I think all options are implementable. I do think that (A) is significantly more complex, because it has to be prepared to handle the case where none of the inputs are constant 0, while also needing a bunch of pattern-matching to make the common case as fast as possible (i.e. as fast as (C)). And I also think that for the bignum use case, there is no way (A) would have a fundamental performance benefit over either (B) or (C).

Of course, if you pick addition of two 128-bit integers with ignored/truncated overflow into the 129th bit as the example you study, then (A) will be the best fit, because it does exactly that. But for the "bignum" use case (as exemplified in the "fib_10000" benchmark quoted above), there should be no performance difference between all four options -- if there is one, then something's wrong with the implementation(s) of toolchains or engines or both.

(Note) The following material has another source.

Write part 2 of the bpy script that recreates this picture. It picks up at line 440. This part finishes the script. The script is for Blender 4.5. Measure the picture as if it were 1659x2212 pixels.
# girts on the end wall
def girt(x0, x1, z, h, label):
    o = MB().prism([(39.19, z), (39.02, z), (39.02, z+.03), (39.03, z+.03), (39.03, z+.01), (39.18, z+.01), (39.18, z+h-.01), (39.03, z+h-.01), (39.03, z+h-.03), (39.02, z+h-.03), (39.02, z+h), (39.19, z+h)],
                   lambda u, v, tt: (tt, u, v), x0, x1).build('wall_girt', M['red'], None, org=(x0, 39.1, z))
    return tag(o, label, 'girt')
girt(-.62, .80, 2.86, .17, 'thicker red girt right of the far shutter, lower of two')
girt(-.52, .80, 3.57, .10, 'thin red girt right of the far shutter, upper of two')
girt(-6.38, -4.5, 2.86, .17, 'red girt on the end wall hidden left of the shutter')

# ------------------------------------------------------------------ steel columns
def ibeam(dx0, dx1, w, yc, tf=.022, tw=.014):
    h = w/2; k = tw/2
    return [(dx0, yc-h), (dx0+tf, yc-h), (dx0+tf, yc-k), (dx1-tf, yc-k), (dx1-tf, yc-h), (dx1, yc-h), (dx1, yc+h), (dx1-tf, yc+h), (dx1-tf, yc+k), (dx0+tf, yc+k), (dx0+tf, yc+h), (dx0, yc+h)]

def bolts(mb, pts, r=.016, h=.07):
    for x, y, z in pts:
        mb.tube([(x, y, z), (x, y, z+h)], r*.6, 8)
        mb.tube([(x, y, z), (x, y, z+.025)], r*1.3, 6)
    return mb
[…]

In summary, I see a pleasing symmetry here:
For multiplication, it's uncontentious that we want an instruction that does [a:i64, b:i64] -> [low:i64, high:i64]. And for addition, the simplest equivalent would be an instruction with the same signature. A more efficient (for the primary use case) alternative would be a 3-summand addition with wide output [a:i64, b:i64, c:i64] -> [low:i64, high:i64] because grouping two 2-summand additions like that makes it easier for simple engines to use the most-efficient machine instruction (adc) more often.

My pseudocode example above assumed for simplicity that both inputs have the same vector length. If they have unequal lengths, then a two-operand addition with wide output is useful too. So, my suggestion for maximum performance and simplicity would be to add the following six instructions:

i64.add_wide:   [i64, i64] ->      [i64, i64]  ;; a + b -> (low, high=carry)
i64.add3_wide:  [i64, i64, i64] -> [i64, i64]  ;; a + b + c -> (low, high=carry)
i64.sub_wide:   [i64, i64] ->      [i64, i64]  ;; a - b -> (difference, borrow)
i64.sub2_wide:  [i64, i64, i64] -> [i64, i64]  ;; a - b - c -> (difference, borrow)
i64.mul_wide_u: [i64, i64] ->      [i64, i64]  ;; a * b -> (low, high)
i64.mul_wide_s: [i64, i64] ->      [i64, i64]  ;; a * b -> (low, high)

(I didn't see any detailed discussion of sub128 in this repo. Having "wide input" semantics there is probably workable but weird, because you'd normally have to pass constant 1 as the high part, and then the result's high part is the inverse of the "borrow bit", i.e. it's 0 if the borrow is 1 and vice versa, and you'd have to flip it before being able to use it in the vector processing loop's next iteration. I think it's easier for everyone to just return the borrow bit as the second result.)